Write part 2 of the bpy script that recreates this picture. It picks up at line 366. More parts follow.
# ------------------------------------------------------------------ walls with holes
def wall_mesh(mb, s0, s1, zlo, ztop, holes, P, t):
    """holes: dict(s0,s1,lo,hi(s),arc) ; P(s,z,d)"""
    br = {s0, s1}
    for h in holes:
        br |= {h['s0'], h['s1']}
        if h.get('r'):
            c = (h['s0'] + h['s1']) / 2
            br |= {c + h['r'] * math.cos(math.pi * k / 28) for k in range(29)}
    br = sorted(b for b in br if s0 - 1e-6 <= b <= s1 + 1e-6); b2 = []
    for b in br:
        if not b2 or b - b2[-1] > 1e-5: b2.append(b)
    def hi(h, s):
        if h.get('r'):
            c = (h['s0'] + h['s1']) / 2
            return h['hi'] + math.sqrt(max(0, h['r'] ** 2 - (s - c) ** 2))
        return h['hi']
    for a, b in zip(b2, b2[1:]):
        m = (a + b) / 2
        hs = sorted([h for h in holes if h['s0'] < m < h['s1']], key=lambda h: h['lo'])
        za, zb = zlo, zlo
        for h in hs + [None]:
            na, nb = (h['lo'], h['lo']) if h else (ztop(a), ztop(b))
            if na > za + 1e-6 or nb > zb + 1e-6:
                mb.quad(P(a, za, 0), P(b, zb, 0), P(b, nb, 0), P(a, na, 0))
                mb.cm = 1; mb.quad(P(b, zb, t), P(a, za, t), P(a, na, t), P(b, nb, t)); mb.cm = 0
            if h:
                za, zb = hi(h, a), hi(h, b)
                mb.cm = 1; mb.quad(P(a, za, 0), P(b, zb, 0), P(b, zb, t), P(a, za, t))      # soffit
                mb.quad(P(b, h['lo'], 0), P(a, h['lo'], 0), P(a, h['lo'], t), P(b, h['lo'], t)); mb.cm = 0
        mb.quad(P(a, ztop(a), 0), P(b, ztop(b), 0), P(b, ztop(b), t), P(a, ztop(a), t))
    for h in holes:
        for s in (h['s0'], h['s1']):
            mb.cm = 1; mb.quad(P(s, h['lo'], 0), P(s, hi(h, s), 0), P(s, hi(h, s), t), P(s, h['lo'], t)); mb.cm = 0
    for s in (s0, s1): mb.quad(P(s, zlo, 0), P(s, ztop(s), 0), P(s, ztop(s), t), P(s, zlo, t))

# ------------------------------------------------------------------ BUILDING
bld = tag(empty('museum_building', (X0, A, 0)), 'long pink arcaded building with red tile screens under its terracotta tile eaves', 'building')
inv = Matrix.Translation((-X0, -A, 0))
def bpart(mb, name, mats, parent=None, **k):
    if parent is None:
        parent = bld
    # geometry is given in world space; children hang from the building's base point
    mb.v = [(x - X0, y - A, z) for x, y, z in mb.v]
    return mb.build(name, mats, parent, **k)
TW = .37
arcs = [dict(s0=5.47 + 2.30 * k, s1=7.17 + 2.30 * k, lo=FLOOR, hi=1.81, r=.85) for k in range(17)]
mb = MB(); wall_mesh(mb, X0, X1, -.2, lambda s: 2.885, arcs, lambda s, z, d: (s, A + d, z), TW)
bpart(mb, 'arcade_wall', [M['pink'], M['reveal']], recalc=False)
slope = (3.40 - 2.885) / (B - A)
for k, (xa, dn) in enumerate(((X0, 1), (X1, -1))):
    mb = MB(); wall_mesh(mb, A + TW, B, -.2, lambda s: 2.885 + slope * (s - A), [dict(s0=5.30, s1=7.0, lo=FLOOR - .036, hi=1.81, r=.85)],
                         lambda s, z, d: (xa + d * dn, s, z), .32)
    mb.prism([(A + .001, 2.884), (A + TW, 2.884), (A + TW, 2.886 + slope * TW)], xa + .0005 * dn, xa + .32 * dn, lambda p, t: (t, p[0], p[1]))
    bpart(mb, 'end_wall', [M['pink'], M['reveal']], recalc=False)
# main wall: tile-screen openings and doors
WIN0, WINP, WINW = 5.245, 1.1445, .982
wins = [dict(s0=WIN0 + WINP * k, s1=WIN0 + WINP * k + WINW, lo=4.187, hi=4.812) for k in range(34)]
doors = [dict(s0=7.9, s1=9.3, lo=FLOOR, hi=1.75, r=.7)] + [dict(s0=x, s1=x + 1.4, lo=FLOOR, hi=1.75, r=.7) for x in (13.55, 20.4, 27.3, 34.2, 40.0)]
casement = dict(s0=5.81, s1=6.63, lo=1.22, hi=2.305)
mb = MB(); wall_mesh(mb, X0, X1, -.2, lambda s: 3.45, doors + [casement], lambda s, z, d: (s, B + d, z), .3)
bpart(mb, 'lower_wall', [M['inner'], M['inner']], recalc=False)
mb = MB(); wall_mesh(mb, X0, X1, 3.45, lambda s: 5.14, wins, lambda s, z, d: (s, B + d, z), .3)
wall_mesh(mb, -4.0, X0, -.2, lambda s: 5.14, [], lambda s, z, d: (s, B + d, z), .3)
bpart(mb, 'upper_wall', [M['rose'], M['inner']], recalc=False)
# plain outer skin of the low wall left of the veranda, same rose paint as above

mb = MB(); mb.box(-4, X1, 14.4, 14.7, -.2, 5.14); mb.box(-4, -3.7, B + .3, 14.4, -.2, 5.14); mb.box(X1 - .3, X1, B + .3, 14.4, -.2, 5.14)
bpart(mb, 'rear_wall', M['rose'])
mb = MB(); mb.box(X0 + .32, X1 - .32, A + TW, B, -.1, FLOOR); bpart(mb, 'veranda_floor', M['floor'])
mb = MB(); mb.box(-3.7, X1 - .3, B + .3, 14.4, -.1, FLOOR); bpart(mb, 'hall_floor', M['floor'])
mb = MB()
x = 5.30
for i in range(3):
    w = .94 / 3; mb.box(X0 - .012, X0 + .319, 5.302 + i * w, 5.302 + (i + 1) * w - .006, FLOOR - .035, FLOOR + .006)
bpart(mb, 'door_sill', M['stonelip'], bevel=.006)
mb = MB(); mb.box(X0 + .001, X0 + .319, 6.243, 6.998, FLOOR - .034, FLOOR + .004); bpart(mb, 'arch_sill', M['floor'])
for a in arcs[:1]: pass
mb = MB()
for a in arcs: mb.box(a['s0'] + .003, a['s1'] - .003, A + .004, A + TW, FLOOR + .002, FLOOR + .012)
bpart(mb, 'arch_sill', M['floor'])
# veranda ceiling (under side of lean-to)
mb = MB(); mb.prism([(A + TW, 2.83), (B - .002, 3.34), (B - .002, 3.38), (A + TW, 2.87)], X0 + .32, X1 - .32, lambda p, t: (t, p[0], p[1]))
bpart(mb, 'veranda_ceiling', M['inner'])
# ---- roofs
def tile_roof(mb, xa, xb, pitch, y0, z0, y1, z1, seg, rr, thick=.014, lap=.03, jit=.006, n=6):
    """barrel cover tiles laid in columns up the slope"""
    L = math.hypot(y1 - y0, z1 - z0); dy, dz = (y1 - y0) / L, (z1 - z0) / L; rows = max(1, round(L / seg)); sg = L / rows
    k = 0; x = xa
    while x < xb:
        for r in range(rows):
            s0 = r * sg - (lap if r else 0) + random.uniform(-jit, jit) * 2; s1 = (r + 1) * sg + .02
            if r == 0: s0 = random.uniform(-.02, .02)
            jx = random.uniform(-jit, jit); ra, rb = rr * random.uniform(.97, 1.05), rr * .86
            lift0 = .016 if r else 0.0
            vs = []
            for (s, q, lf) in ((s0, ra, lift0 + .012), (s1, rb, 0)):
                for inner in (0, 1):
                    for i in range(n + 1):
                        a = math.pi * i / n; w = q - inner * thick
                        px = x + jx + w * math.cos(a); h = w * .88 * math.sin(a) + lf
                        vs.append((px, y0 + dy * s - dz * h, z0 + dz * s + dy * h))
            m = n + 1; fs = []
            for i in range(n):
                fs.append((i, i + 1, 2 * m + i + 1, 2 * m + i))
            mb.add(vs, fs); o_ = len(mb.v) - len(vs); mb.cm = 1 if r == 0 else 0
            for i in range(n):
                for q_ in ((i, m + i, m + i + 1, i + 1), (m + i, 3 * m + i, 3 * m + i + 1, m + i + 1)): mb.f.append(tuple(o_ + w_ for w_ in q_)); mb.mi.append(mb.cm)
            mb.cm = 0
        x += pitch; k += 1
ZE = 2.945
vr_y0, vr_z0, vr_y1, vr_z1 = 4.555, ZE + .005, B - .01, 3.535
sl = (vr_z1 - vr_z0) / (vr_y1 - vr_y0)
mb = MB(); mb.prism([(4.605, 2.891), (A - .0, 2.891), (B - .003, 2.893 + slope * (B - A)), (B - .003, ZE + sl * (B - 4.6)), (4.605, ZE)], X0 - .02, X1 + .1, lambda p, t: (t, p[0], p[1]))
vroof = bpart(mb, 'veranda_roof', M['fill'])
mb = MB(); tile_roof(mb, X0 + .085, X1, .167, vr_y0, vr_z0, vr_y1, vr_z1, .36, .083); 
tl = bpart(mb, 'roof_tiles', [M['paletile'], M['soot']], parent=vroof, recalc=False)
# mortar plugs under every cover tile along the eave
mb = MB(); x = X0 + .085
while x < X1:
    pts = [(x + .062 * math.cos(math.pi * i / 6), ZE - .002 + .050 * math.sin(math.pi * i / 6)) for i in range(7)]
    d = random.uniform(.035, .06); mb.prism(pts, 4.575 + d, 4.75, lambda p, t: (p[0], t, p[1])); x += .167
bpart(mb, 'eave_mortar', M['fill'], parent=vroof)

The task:
Lines that hold "lambda" are the ones to copy; find all of them.

Final answer:
        hs = sorted([h for h in holes if h['s0'] < m < h['s1']], key=lambda h: h['lo'])
mb = MB(); wall_mesh(mb, X0, X1, -.2, lambda s: 2.885, arcs, lambda s, z, d: (s, A + d, z), TW)
    mb = MB(); wall_mesh(mb, A + TW, B, -.2, lambda s: 2.885 + slope * (s - A), [dict(s0=5.30, s1=7.0, lo=FLOOR - .036, hi=1.81, r=.85)],
                         lambda s, z, d: (xa + d * dn, s, z), .32)
    mb.prism([(A + .001, 2.884), (A + TW, 2.884), (A + TW, 2.886 + slope * TW)], xa + .0005 * dn, xa + .32 * dn, lambda p, t: (t, p[0], p[1]))
mb = MB(); wall_mesh(mb, X0, X1, -.2, lambda s: 3.45, doors + [casement], lambda s, z, d: (s, B + d, z), .3)
mb = MB(); wall_mesh(mb, X0, X1, 3.45, lambda s: 5.14, wins, lambda s, z, d: (s, B + d, z), .3)
wall_mesh(mb, -4.0, X0, -.2, lambda s: 5.14, [], lambda s, z, d: (s, B + d, z), .3)
mb = MB(); mb.prism([(A + TW, 2.83), (B - .002, 3.34), (B - .002, 3.38), (A + TW, 2.87)], X0 + .32, X1 - .32, lambda p, t: (t, p[0], p[1]))
mb = MB(); mb.prism([(4.605, 2.891), (A - .0, 2.891), (B - .003, 2.893 + slope * (B - A)), (B - .003, ZE + sl * (B - 4.6)), (4.605, ZE)], X0 - .02, X1 + .1, lambda p, t: (t, p[0], p[1]))
    d = random.uniform(.035, .06); mb.prism(pts, 4.575 + d, 4.75, lambda p, t: (p[0], t, p[1])); x += .167